Retype exactly what appears below from the line containing "Build this scene" down to the line containing "scene.camera = cam", keeping both end lines. Do not include pictures.

(Items from a dataset)

***

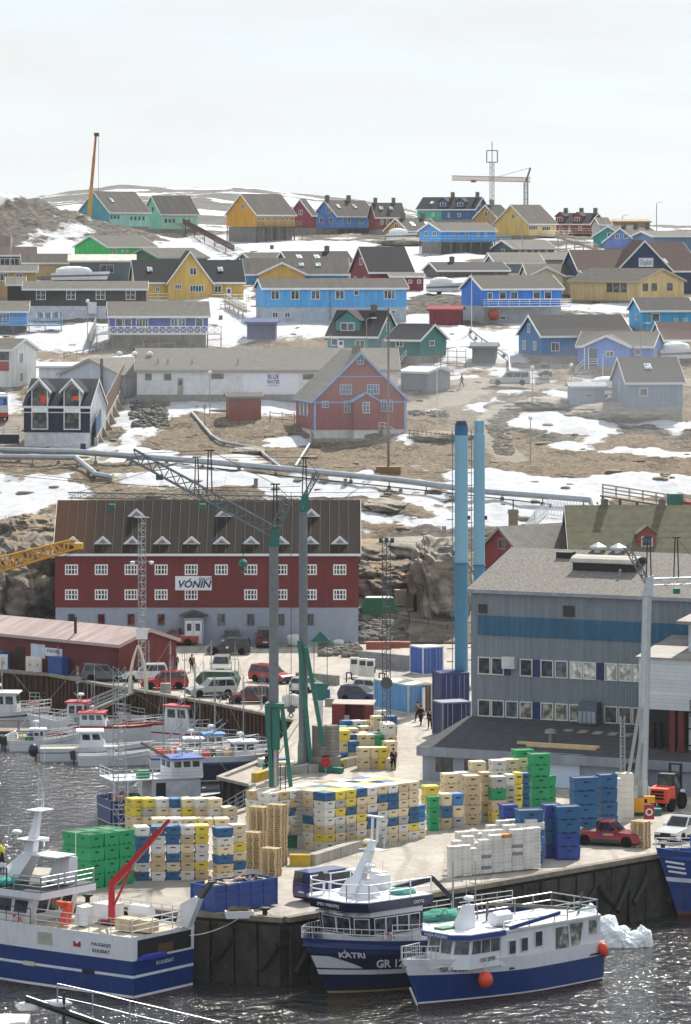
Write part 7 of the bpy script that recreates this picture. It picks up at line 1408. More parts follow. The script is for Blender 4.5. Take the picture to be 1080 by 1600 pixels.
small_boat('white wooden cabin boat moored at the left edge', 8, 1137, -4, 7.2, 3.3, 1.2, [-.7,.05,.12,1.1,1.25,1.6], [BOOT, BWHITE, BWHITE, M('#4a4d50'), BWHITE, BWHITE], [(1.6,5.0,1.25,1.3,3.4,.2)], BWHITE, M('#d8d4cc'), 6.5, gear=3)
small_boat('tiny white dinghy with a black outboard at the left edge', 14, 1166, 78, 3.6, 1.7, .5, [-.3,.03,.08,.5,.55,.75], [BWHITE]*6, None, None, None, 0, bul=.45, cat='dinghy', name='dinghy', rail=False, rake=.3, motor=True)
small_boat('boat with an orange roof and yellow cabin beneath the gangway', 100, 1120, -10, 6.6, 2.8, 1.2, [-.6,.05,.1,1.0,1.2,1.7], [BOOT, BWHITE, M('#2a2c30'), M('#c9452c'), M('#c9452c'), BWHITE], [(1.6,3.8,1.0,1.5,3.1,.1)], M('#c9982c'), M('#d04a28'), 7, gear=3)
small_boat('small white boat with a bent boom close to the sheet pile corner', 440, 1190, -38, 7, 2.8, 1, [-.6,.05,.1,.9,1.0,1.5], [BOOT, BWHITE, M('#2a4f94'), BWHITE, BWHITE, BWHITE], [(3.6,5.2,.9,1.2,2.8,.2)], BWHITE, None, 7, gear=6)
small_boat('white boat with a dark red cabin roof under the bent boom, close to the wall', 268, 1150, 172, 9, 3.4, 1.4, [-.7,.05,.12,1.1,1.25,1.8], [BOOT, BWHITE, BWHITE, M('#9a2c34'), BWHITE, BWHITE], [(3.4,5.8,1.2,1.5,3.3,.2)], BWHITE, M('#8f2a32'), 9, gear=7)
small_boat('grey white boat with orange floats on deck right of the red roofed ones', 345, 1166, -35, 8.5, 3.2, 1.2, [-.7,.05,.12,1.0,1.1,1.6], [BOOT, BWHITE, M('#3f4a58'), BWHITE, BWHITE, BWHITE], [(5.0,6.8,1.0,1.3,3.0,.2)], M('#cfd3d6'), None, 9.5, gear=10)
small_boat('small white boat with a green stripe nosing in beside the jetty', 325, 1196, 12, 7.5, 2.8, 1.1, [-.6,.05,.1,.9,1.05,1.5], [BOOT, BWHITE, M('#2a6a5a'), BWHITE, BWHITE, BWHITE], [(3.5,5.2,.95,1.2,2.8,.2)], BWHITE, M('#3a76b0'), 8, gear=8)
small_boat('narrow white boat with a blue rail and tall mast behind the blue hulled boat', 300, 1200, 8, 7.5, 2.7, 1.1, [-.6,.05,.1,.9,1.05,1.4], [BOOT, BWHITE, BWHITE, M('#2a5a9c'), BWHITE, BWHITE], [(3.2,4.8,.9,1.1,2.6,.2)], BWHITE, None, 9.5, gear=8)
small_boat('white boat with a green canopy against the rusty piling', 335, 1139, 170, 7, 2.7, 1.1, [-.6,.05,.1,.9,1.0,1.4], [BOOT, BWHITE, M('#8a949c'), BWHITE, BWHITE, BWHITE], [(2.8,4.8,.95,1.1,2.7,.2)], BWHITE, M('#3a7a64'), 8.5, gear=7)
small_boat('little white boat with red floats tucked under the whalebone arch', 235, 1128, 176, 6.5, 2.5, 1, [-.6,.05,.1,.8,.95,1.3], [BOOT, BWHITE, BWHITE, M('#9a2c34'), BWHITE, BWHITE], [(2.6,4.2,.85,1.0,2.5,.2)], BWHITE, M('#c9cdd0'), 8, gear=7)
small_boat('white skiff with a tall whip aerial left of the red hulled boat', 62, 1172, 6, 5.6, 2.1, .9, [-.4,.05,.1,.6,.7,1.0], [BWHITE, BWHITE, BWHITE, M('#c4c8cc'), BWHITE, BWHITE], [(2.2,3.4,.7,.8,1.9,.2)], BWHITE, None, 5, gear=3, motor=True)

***

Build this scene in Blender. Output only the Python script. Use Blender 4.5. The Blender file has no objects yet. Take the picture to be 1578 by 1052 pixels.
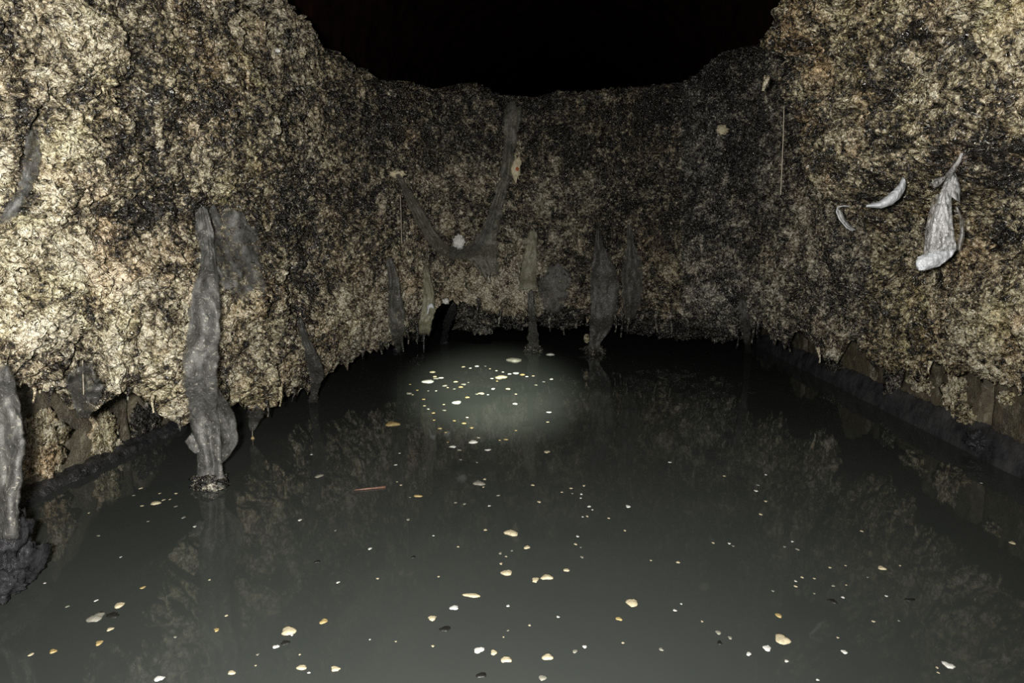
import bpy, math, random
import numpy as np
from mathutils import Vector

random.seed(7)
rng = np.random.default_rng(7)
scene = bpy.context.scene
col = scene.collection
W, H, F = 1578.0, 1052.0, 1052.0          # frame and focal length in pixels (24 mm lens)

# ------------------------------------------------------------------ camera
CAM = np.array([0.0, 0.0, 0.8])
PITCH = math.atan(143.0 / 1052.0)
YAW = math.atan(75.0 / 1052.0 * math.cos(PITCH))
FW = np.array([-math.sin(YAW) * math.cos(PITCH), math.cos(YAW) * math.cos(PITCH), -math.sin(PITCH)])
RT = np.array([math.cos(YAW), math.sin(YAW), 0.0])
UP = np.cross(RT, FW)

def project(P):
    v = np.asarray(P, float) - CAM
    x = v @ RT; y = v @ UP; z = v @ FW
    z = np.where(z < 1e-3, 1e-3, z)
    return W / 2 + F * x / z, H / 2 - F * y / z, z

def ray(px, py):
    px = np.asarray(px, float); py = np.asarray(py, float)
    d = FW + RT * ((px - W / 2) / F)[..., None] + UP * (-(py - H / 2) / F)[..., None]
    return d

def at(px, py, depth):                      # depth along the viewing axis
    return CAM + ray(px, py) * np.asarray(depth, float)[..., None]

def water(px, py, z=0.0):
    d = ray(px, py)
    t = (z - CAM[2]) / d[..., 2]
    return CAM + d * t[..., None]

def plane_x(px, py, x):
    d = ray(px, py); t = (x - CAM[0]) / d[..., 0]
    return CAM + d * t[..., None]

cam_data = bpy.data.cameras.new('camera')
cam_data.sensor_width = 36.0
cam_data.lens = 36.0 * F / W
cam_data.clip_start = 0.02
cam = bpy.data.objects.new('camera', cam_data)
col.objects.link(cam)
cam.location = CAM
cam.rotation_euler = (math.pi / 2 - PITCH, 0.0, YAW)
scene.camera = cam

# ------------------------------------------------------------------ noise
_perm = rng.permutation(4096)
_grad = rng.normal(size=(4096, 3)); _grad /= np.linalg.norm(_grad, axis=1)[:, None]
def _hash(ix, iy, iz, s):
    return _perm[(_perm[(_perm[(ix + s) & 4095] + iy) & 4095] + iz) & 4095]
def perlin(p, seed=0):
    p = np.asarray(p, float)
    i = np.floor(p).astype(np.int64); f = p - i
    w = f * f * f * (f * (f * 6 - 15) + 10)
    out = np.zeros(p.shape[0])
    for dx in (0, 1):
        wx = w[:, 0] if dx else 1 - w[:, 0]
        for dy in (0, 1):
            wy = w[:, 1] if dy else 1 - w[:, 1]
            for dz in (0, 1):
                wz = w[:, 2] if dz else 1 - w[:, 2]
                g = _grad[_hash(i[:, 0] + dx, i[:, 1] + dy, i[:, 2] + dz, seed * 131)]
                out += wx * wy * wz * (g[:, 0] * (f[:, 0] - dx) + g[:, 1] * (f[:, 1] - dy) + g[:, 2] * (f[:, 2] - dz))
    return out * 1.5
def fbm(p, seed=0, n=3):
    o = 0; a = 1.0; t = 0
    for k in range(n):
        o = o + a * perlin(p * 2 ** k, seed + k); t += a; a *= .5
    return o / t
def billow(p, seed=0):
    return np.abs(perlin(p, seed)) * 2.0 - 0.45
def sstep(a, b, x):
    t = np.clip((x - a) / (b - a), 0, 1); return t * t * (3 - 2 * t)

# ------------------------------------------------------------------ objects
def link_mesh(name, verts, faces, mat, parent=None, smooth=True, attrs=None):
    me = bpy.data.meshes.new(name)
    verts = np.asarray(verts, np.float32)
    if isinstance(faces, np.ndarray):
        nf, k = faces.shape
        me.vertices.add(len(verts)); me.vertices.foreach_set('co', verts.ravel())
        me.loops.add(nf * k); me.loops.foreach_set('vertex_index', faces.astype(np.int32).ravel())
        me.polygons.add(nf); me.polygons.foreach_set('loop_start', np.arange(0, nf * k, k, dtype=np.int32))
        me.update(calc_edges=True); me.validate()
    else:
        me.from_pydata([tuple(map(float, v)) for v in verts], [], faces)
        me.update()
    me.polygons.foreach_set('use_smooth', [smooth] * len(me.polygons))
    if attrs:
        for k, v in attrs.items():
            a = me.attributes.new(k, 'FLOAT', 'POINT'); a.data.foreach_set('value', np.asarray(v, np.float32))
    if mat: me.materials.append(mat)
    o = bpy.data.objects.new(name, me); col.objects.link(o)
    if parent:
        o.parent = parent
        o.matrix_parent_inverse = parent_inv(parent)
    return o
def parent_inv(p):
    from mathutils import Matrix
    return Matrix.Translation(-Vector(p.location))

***

◆ Task output
Build this scene in Blender. Output only the Python script. Use Blender 4.5. The Blender file has no objects yet. Take the picture to be 1578 by 1052 pixels.
import bpy, math, random
import numpy as np
from mathutils import Vector

random.seed(7)
rng = np.random.default_rng(7)
scene = bpy.context.scene
col = scene.collection
W, H, F = 1578.0, 1052.0, 1052.0          # frame and focal length in pixels (24 mm lens)

# ------------------------------------------------------------------ camera
CAM = np.array([0.0, 0.0, 0.8])
PITCH = math.atan(143.0 / 1052.0)
YAW = math.atan(75.0 / 1052.0 * math.cos(PITCH))
FW = np.array([-math.sin(YAW) * math.cos(PITCH), math.cos(YAW) * math.cos(PITCH), -math.sin(PITCH)])
RT = np.array([math.cos(YAW), math.sin(YAW), 0.0])
UP = np.cross(RT, FW)

def project(P):
    v = np.asarray(P, float) - CAM
    x = v @ RT; y = v @ UP; z = v @ FW
    z = np.where(z < 1e-3, 1e-3, z)
    return W / 2 + F * x / z, H / 2 - F * y / z, z

def ray(px, py):
    px = np.asarray(px, float); py = np.asarray(py, float)
    d = FW + RT * ((px - W / 2) / F)[..., None] + UP * (-(py - H / 2) / F)[..., None]
    return d

def at(px, py, depth):                      # depth along the viewing axis
    return CAM + ray(px, py) * np.asarray(depth, float)[..., None]

def water(px, py, z=0.0):
    d = ray(px, py)
    t = (z - CAM[2]) / d[..., 2]
    return CAM + d * t[..., None]

def plane_x(px, py, x):
    d = ray(px, py); t = (x - CAM[0]) / d[..., 0]
    return CAM + d * t[..., None]

cam_data = bpy.data.cameras.new('camera')
cam_data.sensor_width = 36.0
cam_data.lens = 36.0 * F / W
cam_data.clip_start = 0.02
cam = bpy.data.objects.new('camera', cam_data)
col.objects.link(cam)
cam.location = CAM
cam.rotation_euler = (math.pi / 2 - PITCH, 0.0, YAW)
scene.camera = cam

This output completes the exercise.